Sejarah Halal Bi Halal, Alat Politik Soekarno untuk Menyatukan Bangsa

Saat ini halal bi halal sudah menjadi budaya Indonesia

Jakarta, IDN Times- Halal bi halal hampir menjadi kegiatan wajib masyarakat Indonesia, khususnya umat Muslim, yang dilakukan pada bulan Syawal. Istilah itu sendiri merujuk pada kegiatan dimana masyarakat saling mengajukan maaf dan turut memberikan maaf. Bentuknya cenderung berbeda di setiap daerah. Ada warga yang singgah dari satu rumah ke rumah lainnya dan ada pula yang dikumpulkan di satu tempat, biasanya disebut open house.

Bertolak dari sejarah, sebenarnya halal bi halal adalah bentuk kepentingan politik Soekarno untuk mencegah perpecahan bangsa. Seiring berjalannya waktu, halal bi halal telah menjadi budaya khas Indonesia. Kini, halal bi halal dilakukan oleh setiap elemen masyarakat tanpa mengenal strata sosial, suku, ras, dan agama.

Lantas, bagaimana sesungguhnya gagasan halal bi halal pertama kali muncul di Indonesia? Kemudian, bagaimana halal bi halal yang berawal dari kepentingan elit politik menjadi tradisi unik bangsa Indonesia?

Yuk simak, biar gak lupa sejarah guys!

1. Halal bi halal pertama kali digagas oleh KH Wahab Chasbullah

Sejarah Halal Bi Halal, Alat Politik Soekarno untuk Menyatukan BangsaANTARA FOTO/Septianda Perdana

Dilansir dari www.nu.or.id, istilah halal bi halal pertama kali digagas oleh KH Abdul Wahab Chasbullah. Sekitar tahun 1948, disintegrasi bangsa menjadi ancaman terbesar Indonesia. Elite politik saling bertengkar, pemberontakan menjamur di banyak daerah, hingga ancaman ideologi komunis. Lebih buruknya, para pemangku kekuasaa yang memiliki beda pandangan enggan duduk bersama di satu forum diskusi.

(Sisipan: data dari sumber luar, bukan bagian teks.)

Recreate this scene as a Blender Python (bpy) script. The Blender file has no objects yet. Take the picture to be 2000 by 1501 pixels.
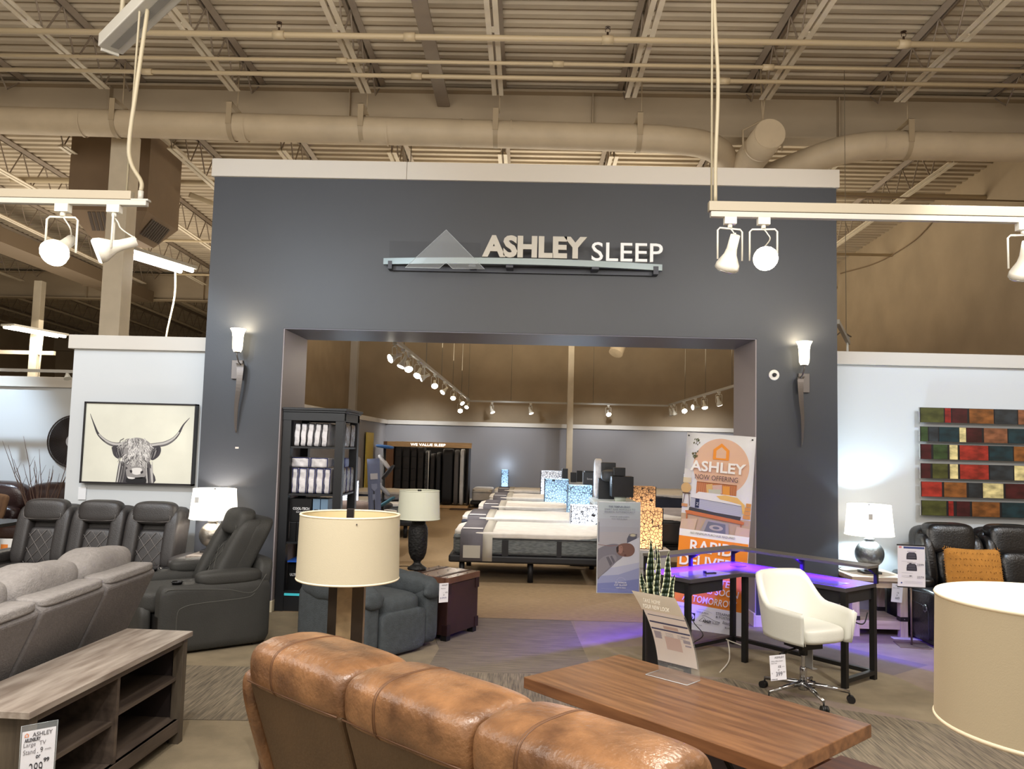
import bpy, math, random
from mathutils import Vector, Matrix
random.seed(7)
PI=math.pi
SC=bpy.context.scene
COL=SC.collection
# ---------------------------------------------------------------- camera, world, exposure, lamps and fill lights
def make_camera():
    yaw,pit,rol=-0.02072326,0.07688004,0.02551977
    cy,sy,cp,sp,cr,sr=math.cos(yaw),math.sin(yaw),math.cos(pit),math.sin(pit),math.cos(rol),math.sin(rol)
    f=Vector((sy*cp,cy*cp,sp)); r=Vector((cy,-sy,0)); u=r.cross(f)
    r2=r*cr+u*sr; u2=-r*sr+u*cr
    m=Matrix(((r2.x,u2.x,-f.x,0),(r2.y,u2.y,-f.y,0),(r2.z,u2.z,-f.z,1.7),(0,0,0,1)))
    c=bpy.data.cameras.new('camera'); c.sensor_width=36; c.lens=1550/2000*36; c.clip_start=.05; c.clip_end=200
    o=bpy.data.objects.new('camera',c); COL.objects.link(o); o.matrix_world=m; SC.camera=o
make_camera()
w=bpy.data.worlds.new('world'); SC.world=w; w.use_nodes=True
bg=w.node_tree.nodes['Background']; bg.inputs[0].default_value=(1.0,.93,.84,1); bg.inputs[1].default_value=.40
SC.view_settings.view_transform='Standard'; SC.view_settings.look='None'; SC.view_settings.gamma=1; SC.view_settings.use_curve_mapping=False
SC.view_settings.exposure=0.70
WARM=(1,.90,.78); NEUT=(1,.97,.93); COOL=(.66,.82,1.0)
def light(kind,loc,power,color=WARM,target=None,size=.1,size_y=None,angle=60,blend=.6,rot=None):
    l=bpy.data.lights.new('lamp_or_fill_light',kind); l.energy=power; l.color=color
    if kind=='AREA':
        l.size=size
        if size_y: l.shape='RECTANGLE'; l.size_y=size_y
    elif kind=='SPOT': l.spot_size=math.radians(angle); l.spot_blend=blend; l.shadow_soft_size=size
    else: l.shadow_soft_size=size
    o=bpy.data.objects.new('lamp_or_fill_light',l); COL.objects.link(o); o.location=loc
    if target is not None: o.rotation_euler=(Vector(target)-Vector(loc)).to_track_quat('-Z','Y').to_euler()
    elif rot: o.rotation_euler=rot
    return o
# ceiling fixtures of the part of the shop behind and beside the camera
light('AREA',(-1.0,1.0,4.6),190,(1,.94,.87),target=(-1.0,1.01,0),size=7,size_y=2.5)
light('AREA',(-6.5,4.5,4.6),110,(1,.95,.9),target=(-6.5,4.51,0),size=2,size_y=4)
light('AREA',(6.2,3.5,4.6),110,(1,.95,.9),target=(6.2,3.51,0),size=2,size_y=4)
light('AREA',(-10,20,4.6),160,(1,.88,.70),target=(-10,20.1,0),size=5,size_y=8)
# added area lights facing up, in place of bounce onto the open roof
light('AREA',(-1.0,.2,3.6),430,(1,.94,.86),target=(-1.0,3.6,9),size=10,size_y=2.5)
light('AREA',(-9,15,3.2),190,(1,.90,.76),target=(-9,15.1,9),size=6,size_y=8)
# track spots behind the camera that wash the portal and the furniture
for loc,tg,pw,ang,c in [((-3.4,3.2,3.9),(-2.4,7.9,3.5),70,46,COOL),((3.2,3.6,3.9),(1.9,7.9,3.4),50,50,NEUT),
    ((0,1.6,3.9),(-.9,3.2,.7),70,60,NEUT),((1.6,1.4,3.9),(1.0,3.3,.6),70,55,NEUT),((-1.2,2.2,3.9),(-2.0,4.2,.6),70,60,NEUT),
    ((2.6,3.4,3.9),(2.0,5.8,.5),80,52,NEUT),((-.6,3.8,3.9),(-1.2,6.8,.4),45,50,NEUT),((-4.0,5.0,3.9),(-4.1,8.2,1.6),70,60,COOL),
    ((-3.4,5.2,3.9),(-3.6,7.2,.6),45,55,NEUT),((4.6,5.4,3.9),(4.5,8.3,1.8),70,60,COOL),((-7.9,9.4,3.9),(-8.2,11.5,1.3),170,60,COOL),((.6,5.0,3.9),(.2,7.6,0),45,60,NEUT)]:
    light('SPOT',loc,pw*2.0,c,target=tg,size=.06,angle=ang,blend=.7)
# ---------------------------------------------------------------- materials
def lin(c):
    return tuple(((x/255)/12.92 if x/255<=.04045 else ((x/255+.055)/1.055)**2.4) for x in c[:3])+(1,)
MC={}
def M(name,col,rough=.6,metal=0,var=0,vs=6,st=(1,1,1),bump=0,bs=80,emit=0,ecol=None,alpha=1,coat=0,trans=0,col2=None,detail=4,spec=.5,bst=None,sheer=0):
    if name in MC: return MC[name]
    m=bpy.data.materials.new(name); m.use_nodes=True; nt=m.node_tree; b=nt.nodes['Principled BSDF']
    I=b.inputs
    I['Base Color'].default_value=lin(col); I['Roughness'].default_value=rough; I['Metallic'].default_value=metal
    I['Specular IOR Level'].default_value=spec
    if coat: I['Coat Weight'].default_value=coat; I['Coat Roughness'].default_value=.15
    if trans: I['Transmission Weight'].default_value=trans; I['IOR'].default_value=1.3
    if alpha<1: I['Alpha'].default_value=alpha
    if emit: I['Emission Color'].default_value=lin(ecol or col); I['Emission Strength'].default_value=emit
    def tex(scale,stretch,det=4):
        tc=nt.nodes.new('ShaderNodeTexCoord'); mp=nt.nodes.new('ShaderNodeMapping'); mp.inputs['Scale'].default_value=stretch
        n=nt.nodes.new('ShaderNodeTexNoise'); n.inputs['Scale'].default_value=scale; n.inputs['Detail'].default_value=det
        nt.links.new(tc.outputs['Object'],mp.inputs[0]); nt.links.new(mp.outputs[0],n.inputs['Vector']); return n
    if var or col2:
        n=tex(vs,st,detail); r=nt.nodes.new('ShaderNodeValToRGB')
        c1=lin(col); 
        if col2: ca,cb=c1,lin(col2)
        else: ca=tuple(x*(1-var) for x in c1[:3])+(1,); cb=tuple(min(1,x*(1+var)) for x in c1[:3])+(1,)
        r.color_ramp.elements[0].position=.32; r.color_ramp.elements[1].position=.68
        r.color_ramp.elements[0].color=ca; r.color_ramp.elements[1].color=cb
        nt.links.new(n.outputs['Fac'],r.inputs[0]); nt.links.new(r.outputs[0],I['Base Color'])
    if bump:
        n=tex(bs,bst or (1,1,1),3); bp=nt.nodes.new('ShaderNodeBump'); bp.inputs['Strength'].default_value=bump; bp.inputs['Distance'].default_value=.01
        nt.links.new(n.outputs['Fac'],bp.inputs['Height']); nt.links.new(bp.outputs[0],I['Normal'])
    if sheer:
        tr=nt.nodes.new('ShaderNodeBsdfTranslucent'); tr.inputs[0].default_value=lin(col); mx=nt.nodes.new('ShaderNodeMixShader'); mx.inputs[0].default_value=sheer
        nt.links.new(b.outputs[0],mx.inputs[1]); nt.links.new(tr.outputs[0],mx.inputs[2]); nt.links.new(mx.outputs[0],nt.nodes['Material Output'].inputs[0])
    MC[name]=m; return m
def F(r,g,b,rough=.7,emit=0):           # plain printed colour
    return M('print_%d_%d_%d_%g'%(r,g,b,emit),(r,g,b),rough,emit=emit)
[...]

Pada tahun 1948, bertepatan dengan bulan Ramadan, bapak proklamator bangsa itu memanggil Kiai Wahab ke istana. Sang pemuka agama dimintai pendapat soal cara yang efektif untuk mengatasi situasi bangsa yang tidak kondusif. Alhasil, ulama kelahiran Jawa Timur itu menyarankan Bung Karno untuk menggelar silaturahmi. Mendengar saran tersebut, Soekarno menjawab "Silaturahmi kan biasa, saya ingin istilah yang lain."

Mendengar jawaban Soekarno, Kiai Wahab membalas, "Begini, para elite politik tidak mau bersatu, itu karena mereka saling menyalahkan. Saling menyalahkan itu kan dosa. Dosa itu haram. Supaya mereka tidak punya dosa (haram), maka harus dihalalkan. Mereka harus duduk dalam satu meja untuk saling memaafkan, saling menghalalkan. Sehingga silaturahmi nanti kita pakai istilah halal bi halal."

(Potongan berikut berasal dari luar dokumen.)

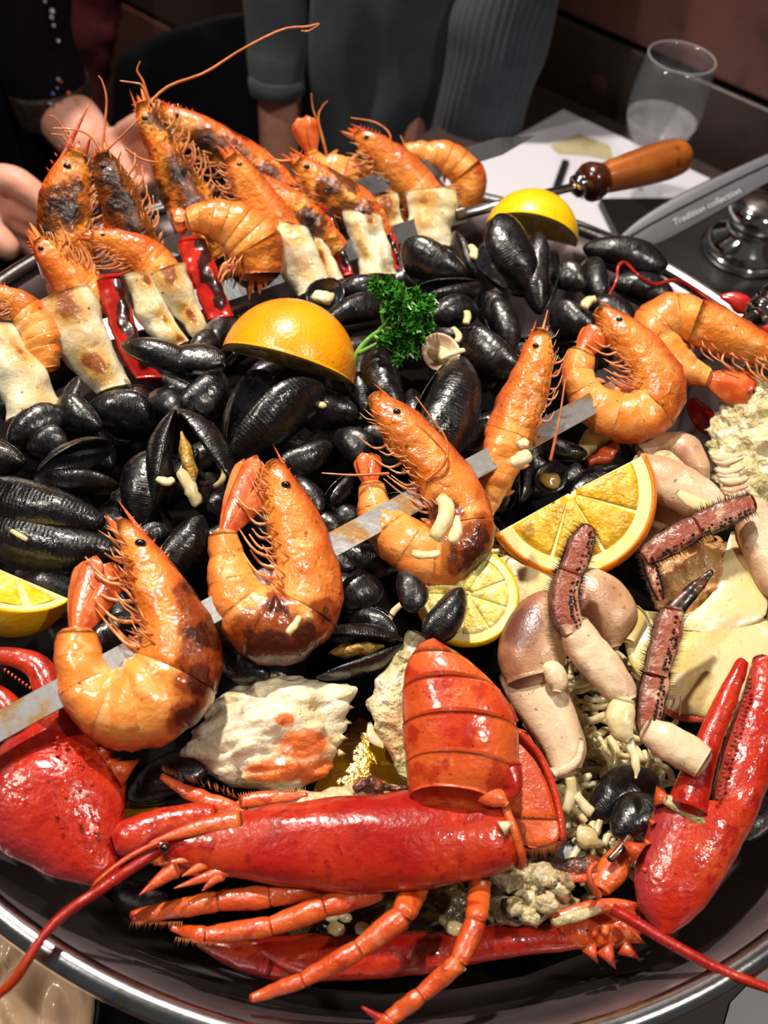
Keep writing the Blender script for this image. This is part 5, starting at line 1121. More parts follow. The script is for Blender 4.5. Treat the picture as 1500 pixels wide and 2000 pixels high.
spikes('claw_thorn', RP, [(1250, 1668, -14, -10, 1.5), (1296, 1570, -6, -16, 1.4), (1276, 1610, -3, -4, .5), (1266, 1650, -2, -4, .5), (1262, 1700, -4, -2, .4), (1336, 1545, 2, -6, .5)], .0062, .0036, 'lob_orange', pm, .006)
for k in range(28):
    s = k / 27; x, y = 1398 + 66 * s, 1560 - 235 * s; V, F = sphere_data(RP(x + 3 + rr.uniform(-3, 3), y, .013), rr.uniform(.0005, .0011), 8, 5); mk('claw_tooth', V, F, 'lob_dark', pm)
limb('finger_joint', RP, [(1300, 1562, 20), (1330, 1575, 30), (1365, 1600, 24), (1380, 1612, 10)], 'lob_meat', rc, th=.5, off=.010)

# ------------------------------------------------------------------ crab pieces
def bristles(pl, sp, parent, nn, L=.0032, both=True, side=1, off=.002):
    S, Lq, Rq = edges(sp, nn); ds = []
    for i in range(nn):
        for e, c in ((Lq, 1), (Rq, -1)):
            if not both and c != side: continue
            x, y = e[i]; sx, sy = S[i][0], S[i][1]; ux, uy = x - sx, y - sy; l = math.hypot(ux, uy) or 1
            p = pl(x - ux * .1, y - uy * .1, off); q = pl(x + ux / l * 14 + rr.uniform(-4, 4), y + uy / l * 14 - 3, off + .001); ds.append(cone_data(p, q - p, L * 1.35 * rr.uniform(.5, 1.15), .0003, 3))
    V, F = merge(ds); o = mk('bristles', V, F, 'bristle', parent); o['kind'] = 'stuff'; return o
KP = Pl(1050, 1300, .020, .5)
cc = thing('crab_claw', at(1060, 1420, -.02), 'smooth cream crab claw with a brown knuckle beside the lobster tail', 'crab claw')
traced('claw_knuckle', KP, [(990, 1338), (972, 1290), (980, 1232), (1012, 1180), (1050, 1156), (1070, 1154)], [(1098, 1312), (1112, 1262), (1112, 1215), (1104, 1180), (1090, 1162), (1080, 1156)], 'crab_brown', cc, th=.62, n=26, seg=24, off=.003, burn=[(1015, 1225, 62)])
traced('claw_palm', KP, [(974, 1322), (990, 1362), (1030, 1425), (1062, 1470), (1080, 1515)], [(1096, 1300), (1112, 1352), (1132, 1410), (1146, 1460), (1136, 1500)], 'crab_cream', cc, th=.6, n=26, seg=24, off=-.002)
traced('claw_joint', KP, [(1085, 1520), (1110, 1512), (1135, 1490), (1142, 1450)], [(1070, 1500), (1100, 1494), (1124, 1474), (1132, 1440)], 'crab_cream', cc, th=.8, n=14, off=.004)
limb('hinge_knob', KP, [(1060, 1300, 20), (1080, 1312, 44), (1090, 1335, 40), (1088, 1352, 18)], 'crab_cream', cc, th=.7, off=.010)
c3 = thing('crab_claw', at(1170, 1240, -.01), 'rounded tan crab claw half hidden behind the hairy crab leg', 'crab claw')
traced('claw_palm', Pl(1180, 1200, .016, .5), [(1100, 1140), (1112, 1190), (1140, 1240), (1180, 1272)], [(1168, 1112), (1215, 1140), (1246, 1200), (1212, 1262)], 'crab_brown', c3, th=.6, n=24, seg=24)
# hairy legs
def crab_leg(label, pl, segs, mats, hair=(True,), L=.0032):
    t = thing('crab_limb_piece', pl(*segs[0][0][:2]), label, 'crab leg', 'hairy crab legs')
    for k, sp in enumerate(segs):
        if mats[k] == 'crab_leg': sp = [(x, y, w_ * .88) for x, y, w_ in sp]
        o = limb('leg_segment', pl, sp, mats[k], t, th=.62, n=30, seg=24, pw=(.62 if 'crab_leg' == mats[k] else .9), nz=.0008, nzs=220, off=.0015 * (k % 2))
        if k < len(hair) and hair[k]:
            bristles(pl, sp, o, 56, L)
            # dark bead-like bumps along one edge
            S, Lq, Rq = edges(sp, 30)
            for i in range(2, 28):
                for f in (.72, .45):
                    x = S[i][0] + (Rq[i][0] - S[i][0]) * f + rr.uniform(-2, 2); y = S[i][1] + (Rq[i][1] - S[i][1]) * f + rr.uniform(-2, 2)
                    hw = S[i][2] / 2 * pl.m() * .72 * math.sqrt(1 - f * f)
                    if rr.random() < .5: V, F = sphere_data(pl(x, y, .0015 * (k % 2) + hw), rr.uniform(.0005, .0009), 6, 4); mk('bump', V, F, 'bristle', o)
    return t
Y1 = Pl(1140, 1200, .046, .6)
crab_leg('hairy crab leg bent across the orange half slice, tip upwards', Y1, [[(1150, 1028, 24), (1140, 1050, 52), (1124, 1092, 60), (1110, 1130, 56)], [(1112, 1120, 58), (1100, 1160, 66), (1106, 1205, 66), (1122, 1236, 54)], [(1118, 1222, 62), (1142, 1262, 76), (1180, 1308, 74), (1214, 1350, 60), (1226, 1370, 38)], [(1218, 1370, 46), (1212, 1400, 58), (1218, 1430, 46), (1230, 1445, 18)], [(1226, 1438, 16), (1236, 1470, 18), (1244, 1500, 16), (1242, 1520, 6)]],
         ['crab_leg', 'crab_leg', 'crab_cream', 'crab_plate', 'noodle'], (True, True, False))
Y2 = Pl(1290, 1300, .040, .55)
crab_leg('hairy crab leg with a black tip standing on the pale crab shell', Y2, [[(1310, 1200, 40), (1340, 1166, 34), (1368, 1138, 24), (1390, 1116, 8)], [(1312, 1192, 52), (1304, 1230, 66), (1290, 1280, 64), (1280, 1320, 56)], [(1284, 1310, 60), (1274, 1360, 64), (1266, 1410, 56), (1268, 1436, 40)], [(1262, 1425, 50), (1300, 1446, 70), (1340, 1470, 72), (1372, 1490, 60)]],
         ['claw_tip', 'crab_leg', 'crab_leg', 'crab_cream'], (False, True, True, False))
Y3 = Pl(1360, 1040, .046, .5)
crab_leg('hairy reddish crab leg lying right of the orange half slice', Y3, [[(1470, 984, 40), (1420, 1002, 56), (1375, 1022, 56), (1352, 1036, 48)], [(1360, 1030, 52), (1320, 1052, 60), (1282, 1074, 52), (1258, 1090, 34)], [(1262, 1080, 22), (1272, 1115, 26), (1284, 1150, 22), (1290, 1172, 8)]],
         ['crab_leg', 'crab_leg', 'crab_leg'], (True, True, True))
t = thing('crab_forelimb', at(1330, 960, .0), 'cream crab arm segment emerging from behind the orange half slice', 'crab arm')
limb('arm_segment', Pl(1330, 950, .038, .5), [(1240, 915, 60), (1290, 935, 86), (1345, 962, 84), (1398, 992, 62), (1410, 1000, 36)], 'crab_cream', t, th=.7, n=26, seg=20, nz=.0006, nzs=160)
tag(limb('crab_flap', Pl(1350, 975, .052, .5), [(1322, 960, 10), (1350, 978, 26), (1385, 992, 24), (1400, 996, 8)], 'crab_plate', None, th=.3), 'yellowish flap of crab lying on the cream arm segment', 'crab piece')
t = thing('crab_knuckle', at(1320, 900, .0), 'peach coloured rounded crab knuckle above the cream arm', 'crab piece')
limb('knuckle_shell', Pl(1320, 900, .030, .5), [(1255, 890, 50), (1290, 872, 50), (1335, 880, 66), (1362, 920, 54), (1368, 955, 30)], 'crab_brown', t, th=.7, n=26, nz=.0012, nzs=120)
limb('joint_meat', Pl(1300, 905, .036, .5), [(1270, 905, 24), (1300, 900, 36), (1330, 925, 34), (1345, 945, 16)], 'crab_meat', t, th=.6, nz=.0015, nzs=180)
cbm = tag(traced('crab_body_meat', Pl(1460, 860, .030, .5), [(1500, 700), (1430, 735), (1405, 800), (1385, 850), (1392, 920), (1420, 985), (1460, 1000)], [(1560, 700), (1580, 760), (1590, 820), (1590, 880), (1580, 940), (1560, 990), (1500, 1010)], 'crab_meat', None, th=.4, n=80, seg=60, nz=.0075, nzs=120), 'flaky cream crab body meat at the right edge below the rightmost prawn', 'crab meat')
for k in range(8):
    y = 890 + 12 * k + rr.uniform(-4, 4); limb('rib', Pl(1420, 940, .046, .5), [(1388 + 4 * k, y, 7), (1408 + 4 * k, y + 6 + rr.uniform(-3, 3), rr.uniform(12, 20)), (1434 + 2 * k + rr.uniform(-8, 8), y + 2, rr.uniform(9, 16)), (1450 + rr.uniform(-10, 14), y - 4, 5)], 'crab_cream', cbm, th=.8, n=10, seg=8)
t = thing('crab_forelimb', at(1490, 1080, .0), 'thick cream and rust crab arm cut by the right edge', 'crab arm')
limb('arm_segment', Pl(1490, 1060, .036, .5), [(1440, 985, 40), (1468, 1010, 80), (1500, 1070, 100), (1530, 1130, 100), (1550, 1160, 60)], 'crab_cream', t, th=.7, n=26, nz=.0006, nzs=160)
# broad pale plate of the crab, with a pointed wing
CPp = Pl(1360, 1260, .012, .35)
cs = thing('crab_shell', at(1380, 1330, -.02), 'broad pale yellow underside of a crab shell at right', 'crab shell')
pl_ = traced('belly_plate', CPp, [(1228, 1200), (1218, 1250), (1240, 1310), (1290, 1370), (1320, 1392), (1380, 1402)], [(1240, 1190), (1330, 1198), (1400, 1185), (1480, 1200), (1540, 1270), (1530, 1385)], 'crab_plate', cs, th=.16, n=34, seg=30, nz=.001, nzs=60)
traced('wing_plate', CPp, [(1428, 1040), (1412, 1090), (1402, 1140), (1372, 1180), (1340, 1205), (1330, 1230)], [(1436, 1040), (1452, 1075), (1482, 1130), (1500, 1180), (1480, 1215), (1400, 1240)], 'crab_plate', cs, th=.12, n=30, seg=24, off=.004, nz=.001, nzs=60)
for (x0, y0, x1, y1) in ((1330, 1360, 1327, 1398),):
    tube('seam', [CPp(x0 + (x1 - x0) * s, y0 + (y1 - y0) * s, (.0085 if x0 > 1400 else .007)) for s in (0, .5, 1)], .0004, 'crab_brown', cs, 6, 12)
limb('rust_edge', CPp, [(1290, 1382, 10), (1330, 1400, 16), (1380, 1402, 18), (1420, 1396, 10)], 'lob_orange', cs, th=.5, off=-.001)
limb('white_flank', CPp, [(1250, 1195, 40), (1232, 1215, 50), (1222, 1250, 36)], 'crab_plate', cs, th=.4, off=.006)
tag(traced('crab_roe', Pl(1340, 1130, .018, .4), [(1290, 1085), (1270, 1120), (1265, 1160), (1290, 1200)], [(1420, 1060), (1425, 1110), (1410, 1160), (1350, 1200)], 'crab_tan', None, th=.4, n=36, seg=36, nz=.004, nzs=130), 'lumpy tan crab roe between the legs and the pale shell', 'crab roe')
tag(traced('crab_plate', Pl(1300, 1030, .016, .4), [(1262, 985), (1248, 1040), (1240, 1080)], [(1310, 975), (1350, 1010), (1340, 1070)], 'crab_brown', None, th=.2, n=16), 'taupe crab shell piece right of the orange half slice', 'crab piece')
tag(traced('crab_plate', Pl(1030, 1150, .008, .35), [(975, 1090), (960, 1160), (975, 1240), (990, 1270)], [(1080, 1080), (1110, 1130), (1090, 1200), (1050, 1260)], 'crab_plate', None, th=.2, n=20, nz=.001), 'flat pale crab shell between the lemon slice and the orange half slice', 'crab piece')
t = thing('crab_scrap', at(1170, 870, .0), 'small white and rust crab scrap below the bright orange prawn', 'crab piece')
limb('white_end', Pl(1160, 865, .024, .5), [(1130, 890, 24), (1150, 870, 46), (1180, 845, 40), (1205, 835, 20)], 'crab_plate', t, th=.7, nz=.002, nzs=150)
o = limb('rust_end', Pl(1185, 885, .024, .5), [(1150, 905, 18), (1180, 890, 34), (1205, 872, 22)], 'lob_orange', t, th=.7, nz=.002, nzs=150)
bristles(Pl(1185, 885, .024, .5), [(1150, 905, 18), (1180, 890, 34), (1205, 872, 22)], o, 30, .003)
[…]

Setelah mendengar saran tersebut, bersamaan dengan merayakan Idul Fitri, Bung Karno menggelar halal bi halal untuk mengkumpulkan seluruh elite politik. Dan benar saja, setelah berkumpulnya seluruh pemangku kebijakan, babak baru integrasi bangsa dimulai.

2. Soekarno di jajaran elite negara, Kiai Wahab di masyarakat

Sejarah Halal Bi Halal, Alat Politik Soekarno untuk Menyatukan BangsaANTARA FOTO/Yusran Uccang

Selepas itu, berbagai instansi pemerintahan yang notabennya diisi oleh pendukung Soekarno turut melakukan hal yang sama. Halal bi halal mulai menjadi tradisi bagi pemerintah. Peran Kiai Wahab tidak berhenti sampai di situ. Halal bi hala juga dia terapkan di kalangan masyarakat. Buntutnya, masyarakat muslim di pulau Jawa turut meniru hal yang dilakukan oleh ulama-ulamanya.

Dengan kata lain, peran Bung Karno dan Kiai Wahab dalam menyelanggarakan halal bi halal berhasil menyentuh seluruh elemen masyarakat. Sehingga, dampaknya yang dirasa positif menjadikan halal bi halal sebagai tradisi bangsa Indonesia yang dilakukan bertepatan dengan Hari Raya Idul Fitri hingga saat ini.

3. Argumentasi Kiai Wahab untuk meyakinkan Soekarno

Sejarah Halal Bi Halal, Alat Politik Soekarno untuk Menyatukan BangsaANTARA FOTO/Iggoy el Fitra

Kegiatan halal bi halal, secara substansinya, telah ada sejak zaman Pangeran Sambernyawa pada abad ke-18. Kala itu, halal bi halal masih dikenal dengan istlah sungkeman. Sebab, pada masa itu, Idul Fitri dirayakan dengan pertemuan antar prajurit dengan raja di balai istana. Setiap prajurit secara tertib melakukan sungkem atau meminta dukungan dari para raja dan permaisuri.Tradisi yang dilakukan oleh Pangeran Sambernyawa menggambarkan bahwa esensi halal bi halal sudah ada jauh sebelum masa Soekarno.

Ada dua argumentasi yang digunakan oleh Kiai Wahab untuk memperkenalkan istilah halal bi halal kepada Soekarno. Pertama, dia meyakini bahwa mencari penyelesaian masalah harus diawali dengan cara mengampuni kesalahan atau dalam bahasa Arab dibaca thalabu halal bi thariqin halal. Kedua, Kiai Wahab meyakinkan Bung Karno bahwa pembebasan kesalahan harus dibalas cara saling memaafkan. Dalam bahasa Arab dibaca halal yujza'u" bi hall.

Meski hukum halal bi halal masih diperdebatkan di kalangan ulama karena tidak dilakukan oleh Nabi Muhammad semasa hidupnya (bid'ah). Halal bi halal dianggap sebagai momentum yang baik agar setiap muslim saling memaafkan.

So, tradisi kampung halaman kamu ada halal bi halal gak guys?